■ **Work instructions**: Starting with the first line below, extract each line through the one that contains "return .165 +", inclusive, excluding pictures.
○ ○ ○ ○ ○
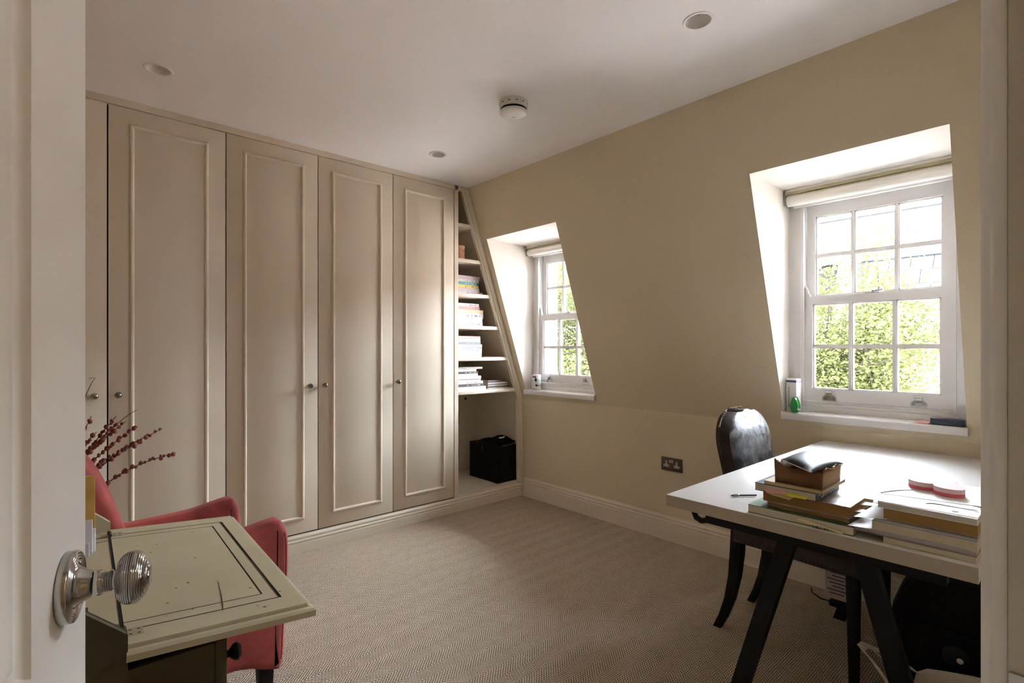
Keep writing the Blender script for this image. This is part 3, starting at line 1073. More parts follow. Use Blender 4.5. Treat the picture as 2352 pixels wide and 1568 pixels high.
def bw(z):
    t_ = (z - .44) / .49
    w_ = .176 + .034 * max(0, min(1, t_ / .75))
    if t_ > .62:
        q = (t_ - .62) / .38
        w_ *= max(.0, (1 - q ** 2.6)) ** .42 if q < 1 else 0
    return max(w_, .055)


def by(z):
    return .165 + .085 * max(0.0, (z - .44) / .49) ** 1.25


fr_, bk_ = [], []
NZ, NX = 22, 14
for i in range(NZ + 1):
    tz = i / NZ
    z = .40 + .53 * (1 - (1 - tz) ** 1.35)
    a_, b_ = [], []
    for k in range(NX + 1):
        u = -1 + 2 * k / NX
        x = u * bw(z)
        zz_ = z - (.030 * (abs(u) ** 3) if i == NZ else 0)
        bulge = .026 * max(0, 1 - u * u) ** .6 * min(1, (0.94 - z) / .12 + .15)
        a_.append((x, by(z) - .020 - bulge, zz_))
        b_.append((x, by(z) + .040 + .012 * (1 - u * u), zz_))
    fr_.append(a_); bk_.append(b_)
bk = slab_from_outline(fr_, bk_, 0)
bmesh.ops.recalc_face_normals(bk.bm, faces=bk.bm.faces[:])
bkr = part(t, 'backrest', bk, LEATHER, smooth=60)
nl = MB()
zcur = .43
pts_ = []
for s_ in (-1, 1):
    z = .42
    while z < .92:
        pts_.append((s_ * (bw(z) + .001), by(z) + .025, z))
        z += .012 if z < .86 else .006
for k in range(-3, 4):
    pts_.append((k * .016, by(.93) + .025, .931))
for p in pts_:
    nl.ball(p, .0042, 1)
part(bkr, 'nailheads', nl, NAIL, kind='stuff')
se = MB()
NSX, NSY = 12, 12
top, bot = [], []
for i in range(NSY + 1):
    v = i / NSY
    y = -.265 + .46 * v
    hw = .225 - .035 * v
    ta, ba = [], []
    for k in range(NSX + 1):
        u = -1 + 2 * k / NSX
        dome = .042 * max(0, (1 - u ** 4) * (1 - (2 * v - 1) ** 4)) ** .5
        ta.append((u * hw, y, .468 + dome))
        ba.append((u * hw, y, .395))
    top.append(ta); bot.append(ba)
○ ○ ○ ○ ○
■ **Final result**:
Keep writing the Blender script for this image. This is part 3, starting at line 1073. More parts follow. Use Blender 4.5. Treat the picture as 2352 pixels wide and 1568 pixels high.
def bw(z):
    t_ = (z - .44) / .49
    w_ = .176 + .034 * max(0, min(1, t_ / .75))
    if t_ > .62:
        q = (t_ - .62) / .38
        w_ *= max(.0, (1 - q ** 2.6)) ** .42 if q < 1 else 0
    return max(w_, .055)


def by(z):
    return .165 + .085 * max(0.0, (z - .44) / .49) ** 1.25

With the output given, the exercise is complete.